Transcribe the material below exactly as it appears.

=== Material provided ===

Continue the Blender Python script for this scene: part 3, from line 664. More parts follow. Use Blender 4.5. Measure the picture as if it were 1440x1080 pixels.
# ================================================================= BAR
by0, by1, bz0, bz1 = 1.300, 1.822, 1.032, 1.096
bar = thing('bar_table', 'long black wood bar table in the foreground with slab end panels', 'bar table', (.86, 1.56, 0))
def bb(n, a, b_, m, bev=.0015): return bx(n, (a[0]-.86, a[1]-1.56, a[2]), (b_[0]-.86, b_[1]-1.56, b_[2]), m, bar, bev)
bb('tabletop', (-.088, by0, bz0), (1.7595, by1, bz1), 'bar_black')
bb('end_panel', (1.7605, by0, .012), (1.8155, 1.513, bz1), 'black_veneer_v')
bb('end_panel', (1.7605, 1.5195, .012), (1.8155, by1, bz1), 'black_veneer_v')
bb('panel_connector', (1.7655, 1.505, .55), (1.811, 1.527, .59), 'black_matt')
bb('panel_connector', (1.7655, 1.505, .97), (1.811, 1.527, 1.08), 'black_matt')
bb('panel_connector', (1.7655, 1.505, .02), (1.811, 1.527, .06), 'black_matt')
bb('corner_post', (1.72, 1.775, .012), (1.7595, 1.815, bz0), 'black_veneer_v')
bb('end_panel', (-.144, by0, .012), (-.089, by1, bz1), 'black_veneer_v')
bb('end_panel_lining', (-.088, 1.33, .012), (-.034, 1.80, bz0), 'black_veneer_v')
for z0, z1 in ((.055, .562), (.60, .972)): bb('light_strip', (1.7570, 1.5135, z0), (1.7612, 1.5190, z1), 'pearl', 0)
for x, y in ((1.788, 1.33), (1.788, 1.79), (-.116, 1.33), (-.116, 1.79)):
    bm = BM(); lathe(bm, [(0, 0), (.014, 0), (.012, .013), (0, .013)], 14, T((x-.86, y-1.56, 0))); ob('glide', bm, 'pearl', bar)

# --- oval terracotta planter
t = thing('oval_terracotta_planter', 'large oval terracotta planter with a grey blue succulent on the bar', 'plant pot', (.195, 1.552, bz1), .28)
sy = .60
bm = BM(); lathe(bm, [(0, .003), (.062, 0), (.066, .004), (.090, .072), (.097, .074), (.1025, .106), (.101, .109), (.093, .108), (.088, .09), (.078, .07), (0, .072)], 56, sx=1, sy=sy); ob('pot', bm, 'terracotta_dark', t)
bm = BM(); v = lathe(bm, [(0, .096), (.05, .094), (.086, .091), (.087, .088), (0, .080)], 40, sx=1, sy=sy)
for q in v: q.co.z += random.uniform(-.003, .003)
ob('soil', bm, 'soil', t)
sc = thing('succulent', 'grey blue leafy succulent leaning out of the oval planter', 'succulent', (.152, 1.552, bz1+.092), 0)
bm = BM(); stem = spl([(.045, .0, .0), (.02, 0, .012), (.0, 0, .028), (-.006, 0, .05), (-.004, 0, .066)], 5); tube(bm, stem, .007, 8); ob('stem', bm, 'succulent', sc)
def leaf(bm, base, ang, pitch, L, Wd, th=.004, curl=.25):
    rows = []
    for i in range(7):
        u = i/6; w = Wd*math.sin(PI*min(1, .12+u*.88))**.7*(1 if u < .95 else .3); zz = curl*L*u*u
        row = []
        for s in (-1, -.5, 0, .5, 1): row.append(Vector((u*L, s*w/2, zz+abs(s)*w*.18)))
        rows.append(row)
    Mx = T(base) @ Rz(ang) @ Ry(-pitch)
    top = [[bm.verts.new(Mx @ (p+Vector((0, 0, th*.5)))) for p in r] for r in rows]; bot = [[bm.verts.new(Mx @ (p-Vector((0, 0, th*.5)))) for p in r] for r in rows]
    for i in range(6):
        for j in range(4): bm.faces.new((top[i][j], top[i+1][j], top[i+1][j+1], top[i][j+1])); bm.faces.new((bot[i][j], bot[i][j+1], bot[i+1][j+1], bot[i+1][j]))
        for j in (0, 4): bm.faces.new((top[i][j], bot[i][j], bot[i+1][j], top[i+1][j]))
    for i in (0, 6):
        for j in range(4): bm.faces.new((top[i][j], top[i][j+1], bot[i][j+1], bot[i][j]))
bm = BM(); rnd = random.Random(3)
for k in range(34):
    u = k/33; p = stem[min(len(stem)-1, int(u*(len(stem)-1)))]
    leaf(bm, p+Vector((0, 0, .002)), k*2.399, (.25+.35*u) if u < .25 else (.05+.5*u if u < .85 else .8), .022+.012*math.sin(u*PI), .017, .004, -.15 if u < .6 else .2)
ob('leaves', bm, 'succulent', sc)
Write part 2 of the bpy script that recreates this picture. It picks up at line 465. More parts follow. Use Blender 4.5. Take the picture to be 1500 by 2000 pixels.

===

▶ [Result for this exercise]:
Continue the Blender Python script for this scene: part 3, from line 664. More parts follow. Use Blender 4.5. Measure the picture as if it were 1440x1080 pixels.
# ================================================================= BAR
by0, by1, bz0, bz1 = 1.300, 1.822, 1.032, 1.096
bar = thing('bar_table', 'long black wood bar table in the foreground with slab end panels', 'bar table', (.86, 1.56, 0))
def bb(n, a, b_, m, bev=.0015): return bx(n, (a[0]-.86, a[1]-1.56, a[2]), (b_[0]-.86, b_[1]-1.56, b_[2]), m, bar, bev)
bb('tabletop', (-.088, by0, bz0), (1.7595, by1, bz1), 'bar_black')
bb('end_panel', (1.7605, by0, .012), (1.8155, 1.513, bz1), 'black_veneer_v')
bb('end_panel', (1.7605, 1.5195, .012), (1.8155, by1, bz1), 'black_veneer_v')
bb('panel_connector', (1.7655, 1.505, .55), (1.811, 1.527, .59), 'black_matt')
bb('panel_connector', (1.7655, 1.505, .97), (1.811, 1.527, 1.08), 'black_matt')
bb('panel_connector', (1.7655, 1.505, .02), (1.811, 1.527, .06), 'black_matt')
bb('corner_post', (1.72, 1.775, .012), (1.7595, 1.815, bz0), 'black_veneer_v')
bb('end_panel', (-.144, by0, .012), (-.089, by1, bz1), 'black_veneer_v')
bb('end_panel_lining', (-.088, 1.33, .012), (-.034, 1.80, bz0), 'black_veneer_v')
for z0, z1 in ((.055, .562), (.60, .972)): bb('light_strip', (1.7570, 1.5135, z0), (1.7612, 1.5190, z1), 'pearl', 0)
for x, y in ((1.788, 1.33), (1.788, 1.79), (-.116, 1.33), (-.116, 1.79)):
    bm = BM(); lathe(bm, [(0, 0), (.014, 0), (.012, .013), (0, .013)], 14, T((x-.86, y-1.56, 0))); ob('glide', bm, 'pearl', bar)

# --- oval terracotta planter
t = thing('oval_terracotta_planter', 'large oval terracotta planter with a grey blue succulent on the bar', 'plant pot', (.195, 1.552, bz1), .28)
sy = .60
bm = BM(); lathe(bm, [(0, .003), (.062, 0), (.066, .004), (.090, .072), (.097, .074), (.1025, .106), (.101, .109), (.093, .108), (.088, .09), (.078, .07), (0, .072)], 56, sx=1, sy=sy); ob('pot', bm, 'terracotta_dark', t)
bm = BM(); v = lathe(bm, [(0, .096), (.05, .094), (.086, .091), (.087, .088), (0, .080)], 40, sx=1, sy=sy)
for q in v: q.co.z += random.uniform(-.003, .003)
ob('soil', bm, 'soil', t)
sc = thing('succulent', 'grey blue leafy succulent leaning out of the oval planter', 'succulent', (.152, 1.552, bz1+.092), 0)
bm = BM(); stem = spl([(.045, .0, .0), (.02, 0, .012), (.0, 0, .028), (-.006, 0, .05), (-.004, 0, .066)], 5); tube(bm, stem, .007, 8); ob('stem', bm, 'succulent', sc)
def leaf(bm, base, ang, pitch, L, Wd, th=.004, curl=.25):
    rows = []
    for i in range(7):
        u = i/6; w = Wd*math.sin(PI*min(1, .12+u*.88))**.7*(1 if u < .95 else .3); zz = curl*L*u*u
        row = []
        for s in (-1, -.5, 0, .5, 1): row.append(Vector((u*L, s*w/2, zz+abs(s)*w*.18)))
        rows.append(row)
    Mx = T(base) @ Rz(ang) @ Ry(-pitch)
    top = [[bm.verts.new(Mx @ (p+Vector((0, 0, th*.5)))) for p in r] for r in rows]; bot = [[bm.verts.new(Mx @ (p-Vector((0, 0, th*.5)))) for p in r] for r in rows]
    for i in range(6):
        for j in range(4): bm.faces.new((top[i][j], top[i+1][j], top[i+1][j+1], top[i][j+1])); bm.faces.new((bot[i][j], bot[i][j+1], bot[i+1][j+1], bot[i+1][j]))
        for j in (0, 4): bm.faces.new((top[i][j], bot[i][j], bot[i+1][j], top[i+1][j]))
    for i in (0, 6):
        for j in range(4): bm.faces.new((top[i][j], top[i][j+1], bot[i][j+1], bot[i][j]))
bm = BM(); rnd = random.Random(3)
for k in range(34):
    u = k/33; p = stem[min(len(stem)-1, int(u*(len(stem)-1)))]
    leaf(bm, p+Vector((0, 0, .002)), k*2.399, (.25+.35*u) if u < .25 else (.05+.5*u if u < .85 else .8), .022+.012*math.sin(u*PI), .017, .004, -.15 if u < .6 else .2)
ob('leaves', bm, 'succulent', sc)
Write part 2 of the bpy script that recreates this picture. It picks up at line 465. More parts follow. Use Blender 4.5. Take the picture to be 1500 by 2000 pixels.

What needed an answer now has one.